Repeat exactly the lines of the listing below, please, starting with the first and ending with the line containing "return p.x, p.z"; leave out the rest.

- **Data lines**

START

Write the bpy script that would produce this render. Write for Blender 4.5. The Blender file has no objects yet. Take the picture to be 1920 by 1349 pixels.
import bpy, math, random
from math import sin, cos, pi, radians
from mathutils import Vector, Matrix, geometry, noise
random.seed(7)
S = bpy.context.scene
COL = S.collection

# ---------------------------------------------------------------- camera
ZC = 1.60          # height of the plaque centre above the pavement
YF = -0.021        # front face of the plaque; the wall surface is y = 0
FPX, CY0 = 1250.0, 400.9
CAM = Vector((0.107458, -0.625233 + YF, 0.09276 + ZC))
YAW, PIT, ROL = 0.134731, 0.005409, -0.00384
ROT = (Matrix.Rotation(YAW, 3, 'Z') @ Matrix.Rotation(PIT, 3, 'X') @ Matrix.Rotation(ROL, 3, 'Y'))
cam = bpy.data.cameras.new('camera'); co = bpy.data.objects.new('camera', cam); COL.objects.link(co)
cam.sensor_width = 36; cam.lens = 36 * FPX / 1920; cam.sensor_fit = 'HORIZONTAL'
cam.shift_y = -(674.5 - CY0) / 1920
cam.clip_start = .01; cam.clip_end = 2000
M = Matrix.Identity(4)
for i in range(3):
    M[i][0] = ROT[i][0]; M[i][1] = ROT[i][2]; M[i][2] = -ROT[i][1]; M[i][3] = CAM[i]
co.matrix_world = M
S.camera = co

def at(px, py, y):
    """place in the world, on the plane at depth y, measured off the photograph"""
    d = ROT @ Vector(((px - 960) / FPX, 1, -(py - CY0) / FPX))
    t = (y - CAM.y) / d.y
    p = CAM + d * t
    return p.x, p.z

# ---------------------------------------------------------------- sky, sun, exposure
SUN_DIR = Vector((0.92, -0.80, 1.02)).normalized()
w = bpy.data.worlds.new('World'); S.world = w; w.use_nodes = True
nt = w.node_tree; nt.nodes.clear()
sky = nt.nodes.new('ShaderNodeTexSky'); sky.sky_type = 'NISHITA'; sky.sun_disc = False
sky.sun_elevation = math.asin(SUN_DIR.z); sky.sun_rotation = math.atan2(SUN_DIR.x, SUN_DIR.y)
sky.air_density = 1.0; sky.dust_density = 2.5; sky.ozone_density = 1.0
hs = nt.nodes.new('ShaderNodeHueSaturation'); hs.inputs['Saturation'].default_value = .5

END

- **Full output**
Write the bpy script that would produce this render. Write for Blender 4.5. The Blender file has no objects yet. Take the picture to be 1920 by 1349 pixels.
import bpy, math, random
from math import sin, cos, pi, radians
from mathutils import Vector, Matrix, geometry, noise
random.seed(7)
S = bpy.context.scene
COL = S.collection

# ---------------------------------------------------------------- camera
ZC = 1.60          # height of the plaque centre above the pavement
YF = -0.021        # front face of the plaque; the wall surface is y = 0
FPX, CY0 = 1250.0, 400.9
CAM = Vector((0.107458, -0.625233 + YF, 0.09276 + ZC))
YAW, PIT, ROL = 0.134731, 0.005409, -0.00384
ROT = (Matrix.Rotation(YAW, 3, 'Z') @ Matrix.Rotation(PIT, 3, 'X') @ Matrix.Rotation(ROL, 3, 'Y'))
cam = bpy.data.cameras.new('camera'); co = bpy.data.objects.new('camera', cam); COL.objects.link(co)
cam.sensor_width = 36; cam.lens = 36 * FPX / 1920; cam.sensor_fit = 'HORIZONTAL'
cam.shift_y = -(674.5 - CY0) / 1920
cam.clip_start = .01; cam.clip_end = 2000
M = Matrix.Identity(4)
for i in range(3):
    M[i][0] = ROT[i][0]; M[i][1] = ROT[i][2]; M[i][2] = -ROT[i][1]; M[i][3] = CAM[i]
co.matrix_world = M
S.camera = co

def at(px, py, y):
    """place in the world, on the plane at depth y, measured off the photograph"""
    d = ROT @ Vector(((px - 960) / FPX, 1, -(py - CY0) / FPX))
    t = (y - CAM.y) / d.y
    p = CAM + d * t
    return p.x, p.z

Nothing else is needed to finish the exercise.